**AIM OF THE TASK**
Copy out exactly the lines spanning the line with "Reconstruct this image" to the line with "COL = scene.collection", inclusive, from the data underneath, with no pictures.

**PROVIDED RECORDS**

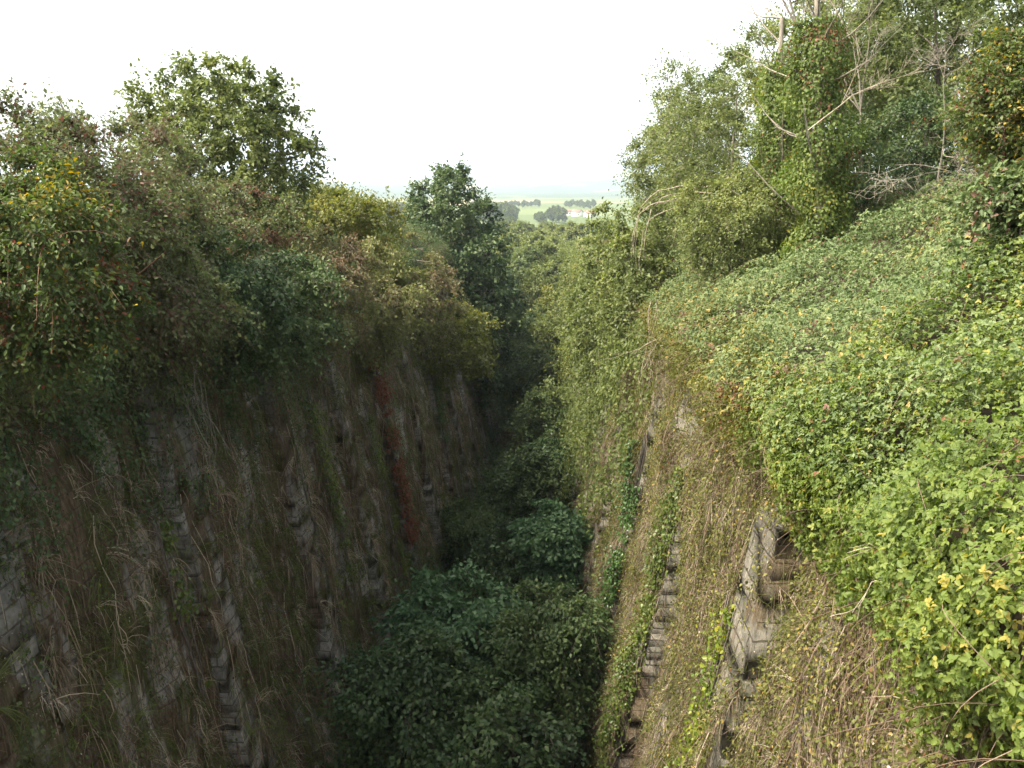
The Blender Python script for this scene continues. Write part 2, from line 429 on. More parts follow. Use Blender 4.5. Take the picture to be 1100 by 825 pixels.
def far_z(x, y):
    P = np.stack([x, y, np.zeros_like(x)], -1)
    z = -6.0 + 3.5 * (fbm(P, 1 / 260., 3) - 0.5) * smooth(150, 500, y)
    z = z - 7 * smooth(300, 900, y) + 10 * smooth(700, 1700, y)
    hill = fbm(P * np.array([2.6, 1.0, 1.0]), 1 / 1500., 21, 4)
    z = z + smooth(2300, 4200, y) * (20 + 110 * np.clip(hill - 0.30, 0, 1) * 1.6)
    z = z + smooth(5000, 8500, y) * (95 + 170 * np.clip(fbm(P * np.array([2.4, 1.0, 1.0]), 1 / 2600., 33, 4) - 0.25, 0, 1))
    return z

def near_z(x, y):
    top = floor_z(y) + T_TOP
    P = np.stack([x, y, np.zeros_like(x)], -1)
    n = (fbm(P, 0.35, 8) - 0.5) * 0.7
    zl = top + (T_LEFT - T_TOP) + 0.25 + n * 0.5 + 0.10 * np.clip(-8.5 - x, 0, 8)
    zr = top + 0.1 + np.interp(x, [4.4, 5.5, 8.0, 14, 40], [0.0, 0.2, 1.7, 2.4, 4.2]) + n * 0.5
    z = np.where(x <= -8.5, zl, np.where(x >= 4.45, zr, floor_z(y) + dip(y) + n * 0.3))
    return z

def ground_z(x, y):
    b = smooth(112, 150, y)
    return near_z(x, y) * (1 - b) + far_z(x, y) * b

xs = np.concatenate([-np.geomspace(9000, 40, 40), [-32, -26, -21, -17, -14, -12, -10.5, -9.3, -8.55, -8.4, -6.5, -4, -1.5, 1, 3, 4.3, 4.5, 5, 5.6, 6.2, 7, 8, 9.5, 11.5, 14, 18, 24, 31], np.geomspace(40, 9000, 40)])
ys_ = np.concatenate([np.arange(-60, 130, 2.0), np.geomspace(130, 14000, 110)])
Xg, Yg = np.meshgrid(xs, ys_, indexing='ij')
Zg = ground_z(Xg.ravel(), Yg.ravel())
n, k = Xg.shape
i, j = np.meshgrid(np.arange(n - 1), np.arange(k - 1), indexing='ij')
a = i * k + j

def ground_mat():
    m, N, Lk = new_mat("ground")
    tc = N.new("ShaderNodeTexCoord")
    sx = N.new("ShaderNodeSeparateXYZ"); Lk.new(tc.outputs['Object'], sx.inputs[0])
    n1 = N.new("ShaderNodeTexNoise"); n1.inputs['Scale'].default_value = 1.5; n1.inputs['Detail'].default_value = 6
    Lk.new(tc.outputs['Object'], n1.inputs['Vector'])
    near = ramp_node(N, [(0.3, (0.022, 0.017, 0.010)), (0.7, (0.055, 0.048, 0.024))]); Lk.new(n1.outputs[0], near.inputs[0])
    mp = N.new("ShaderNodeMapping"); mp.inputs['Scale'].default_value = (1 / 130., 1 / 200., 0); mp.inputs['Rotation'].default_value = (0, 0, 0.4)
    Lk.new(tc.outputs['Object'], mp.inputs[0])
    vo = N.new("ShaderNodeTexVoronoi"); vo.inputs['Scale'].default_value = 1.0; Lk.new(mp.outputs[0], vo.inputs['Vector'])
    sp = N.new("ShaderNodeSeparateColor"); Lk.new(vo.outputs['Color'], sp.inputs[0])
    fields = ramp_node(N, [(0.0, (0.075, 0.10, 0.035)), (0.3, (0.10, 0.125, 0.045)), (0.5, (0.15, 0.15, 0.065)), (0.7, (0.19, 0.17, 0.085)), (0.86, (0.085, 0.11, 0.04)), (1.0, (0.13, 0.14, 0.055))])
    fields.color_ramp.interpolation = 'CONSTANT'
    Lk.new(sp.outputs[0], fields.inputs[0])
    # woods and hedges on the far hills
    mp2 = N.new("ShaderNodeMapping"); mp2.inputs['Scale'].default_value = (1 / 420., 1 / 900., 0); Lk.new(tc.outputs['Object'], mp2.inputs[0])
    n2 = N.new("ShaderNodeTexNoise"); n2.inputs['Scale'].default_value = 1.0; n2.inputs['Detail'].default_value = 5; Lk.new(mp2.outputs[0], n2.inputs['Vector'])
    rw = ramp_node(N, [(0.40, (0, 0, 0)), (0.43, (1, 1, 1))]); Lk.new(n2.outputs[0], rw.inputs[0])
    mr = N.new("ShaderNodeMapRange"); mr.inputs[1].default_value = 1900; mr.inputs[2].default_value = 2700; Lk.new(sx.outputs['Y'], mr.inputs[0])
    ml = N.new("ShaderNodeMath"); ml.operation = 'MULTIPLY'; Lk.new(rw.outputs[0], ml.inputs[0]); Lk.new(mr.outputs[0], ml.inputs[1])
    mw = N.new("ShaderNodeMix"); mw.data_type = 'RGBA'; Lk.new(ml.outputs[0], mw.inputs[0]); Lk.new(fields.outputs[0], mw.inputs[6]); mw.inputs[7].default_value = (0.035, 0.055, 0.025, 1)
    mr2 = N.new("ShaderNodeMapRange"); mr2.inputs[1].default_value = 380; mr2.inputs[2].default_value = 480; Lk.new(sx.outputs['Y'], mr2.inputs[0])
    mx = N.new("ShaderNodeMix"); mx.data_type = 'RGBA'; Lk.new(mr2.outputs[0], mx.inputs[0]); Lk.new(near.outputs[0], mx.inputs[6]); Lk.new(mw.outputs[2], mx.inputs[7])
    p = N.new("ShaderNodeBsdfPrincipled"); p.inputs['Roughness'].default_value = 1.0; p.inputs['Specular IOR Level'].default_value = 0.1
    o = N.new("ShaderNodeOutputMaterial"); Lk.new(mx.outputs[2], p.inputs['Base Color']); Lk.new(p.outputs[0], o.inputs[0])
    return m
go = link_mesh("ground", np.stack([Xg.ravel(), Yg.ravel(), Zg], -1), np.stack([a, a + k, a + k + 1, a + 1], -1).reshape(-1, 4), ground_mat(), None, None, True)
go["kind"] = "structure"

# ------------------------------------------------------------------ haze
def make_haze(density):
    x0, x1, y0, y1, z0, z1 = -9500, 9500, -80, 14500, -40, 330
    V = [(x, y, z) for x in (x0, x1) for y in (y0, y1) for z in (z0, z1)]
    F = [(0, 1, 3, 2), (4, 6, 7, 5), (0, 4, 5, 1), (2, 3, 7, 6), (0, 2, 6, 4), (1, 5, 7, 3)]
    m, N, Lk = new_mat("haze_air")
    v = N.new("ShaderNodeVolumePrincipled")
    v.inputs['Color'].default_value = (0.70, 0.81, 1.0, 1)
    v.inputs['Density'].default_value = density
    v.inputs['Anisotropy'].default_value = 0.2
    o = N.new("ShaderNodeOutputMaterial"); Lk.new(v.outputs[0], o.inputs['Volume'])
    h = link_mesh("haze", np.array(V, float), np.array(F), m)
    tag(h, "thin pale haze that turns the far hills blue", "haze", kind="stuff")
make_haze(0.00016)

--

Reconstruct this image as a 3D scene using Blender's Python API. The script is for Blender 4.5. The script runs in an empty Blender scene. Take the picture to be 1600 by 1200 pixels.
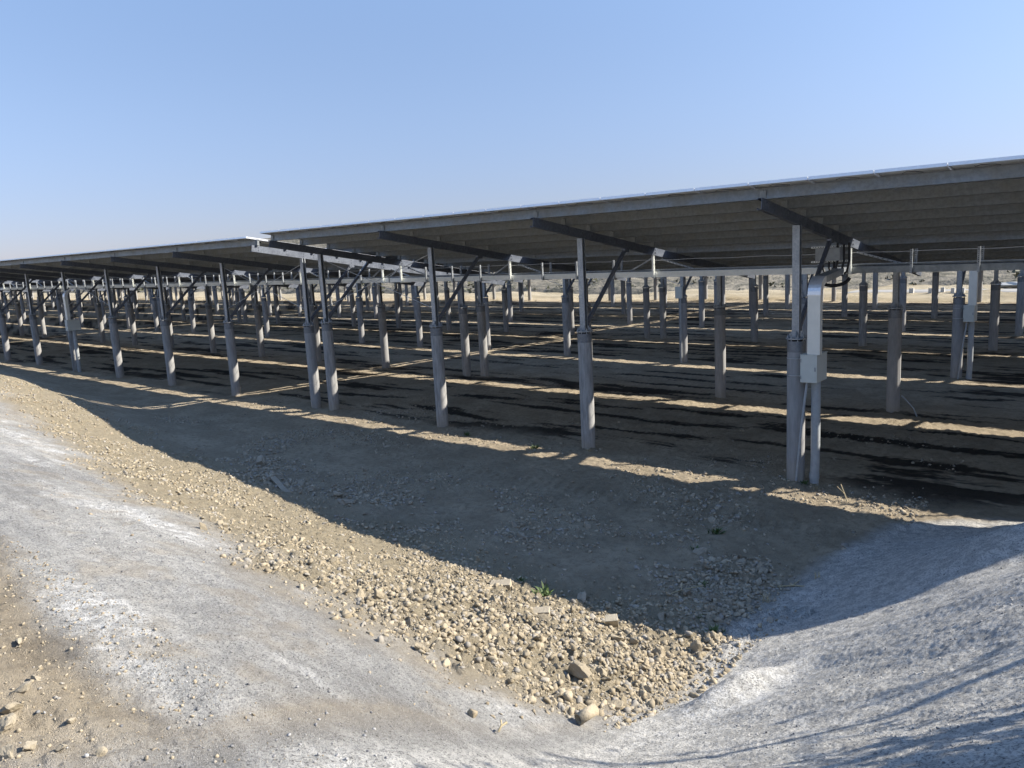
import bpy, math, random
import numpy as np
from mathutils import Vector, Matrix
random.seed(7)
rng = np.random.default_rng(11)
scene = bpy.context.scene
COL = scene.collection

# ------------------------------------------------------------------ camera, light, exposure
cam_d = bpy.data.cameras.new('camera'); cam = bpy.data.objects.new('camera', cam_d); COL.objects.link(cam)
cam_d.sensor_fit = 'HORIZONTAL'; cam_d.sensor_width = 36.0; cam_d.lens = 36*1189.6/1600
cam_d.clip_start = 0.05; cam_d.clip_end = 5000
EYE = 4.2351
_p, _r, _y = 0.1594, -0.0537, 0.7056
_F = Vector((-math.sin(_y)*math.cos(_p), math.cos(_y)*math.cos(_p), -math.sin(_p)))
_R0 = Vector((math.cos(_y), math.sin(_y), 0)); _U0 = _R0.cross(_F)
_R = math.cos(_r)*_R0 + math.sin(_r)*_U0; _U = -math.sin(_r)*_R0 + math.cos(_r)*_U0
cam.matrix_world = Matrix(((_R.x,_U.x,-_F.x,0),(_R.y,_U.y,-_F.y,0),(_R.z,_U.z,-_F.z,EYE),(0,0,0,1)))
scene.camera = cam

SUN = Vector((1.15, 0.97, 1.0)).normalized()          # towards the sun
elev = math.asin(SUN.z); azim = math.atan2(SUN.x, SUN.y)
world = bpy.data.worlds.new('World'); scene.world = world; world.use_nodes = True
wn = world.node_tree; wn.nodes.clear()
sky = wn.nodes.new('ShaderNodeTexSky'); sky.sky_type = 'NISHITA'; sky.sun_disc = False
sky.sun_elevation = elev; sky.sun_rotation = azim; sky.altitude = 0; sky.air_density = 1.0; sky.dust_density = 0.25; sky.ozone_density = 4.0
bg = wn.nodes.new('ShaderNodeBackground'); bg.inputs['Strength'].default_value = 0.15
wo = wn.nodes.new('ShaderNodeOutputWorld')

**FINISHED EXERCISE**
Reconstruct this image as a 3D scene using Blender's Python API. The script is for Blender 4.5. The script runs in an empty Blender scene. Take the picture to be 1600 by 1200 pixels.
import bpy, math, random
import numpy as np
from mathutils import Vector, Matrix
random.seed(7)
rng = np.random.default_rng(11)
scene = bpy.context.scene
COL = scene.collection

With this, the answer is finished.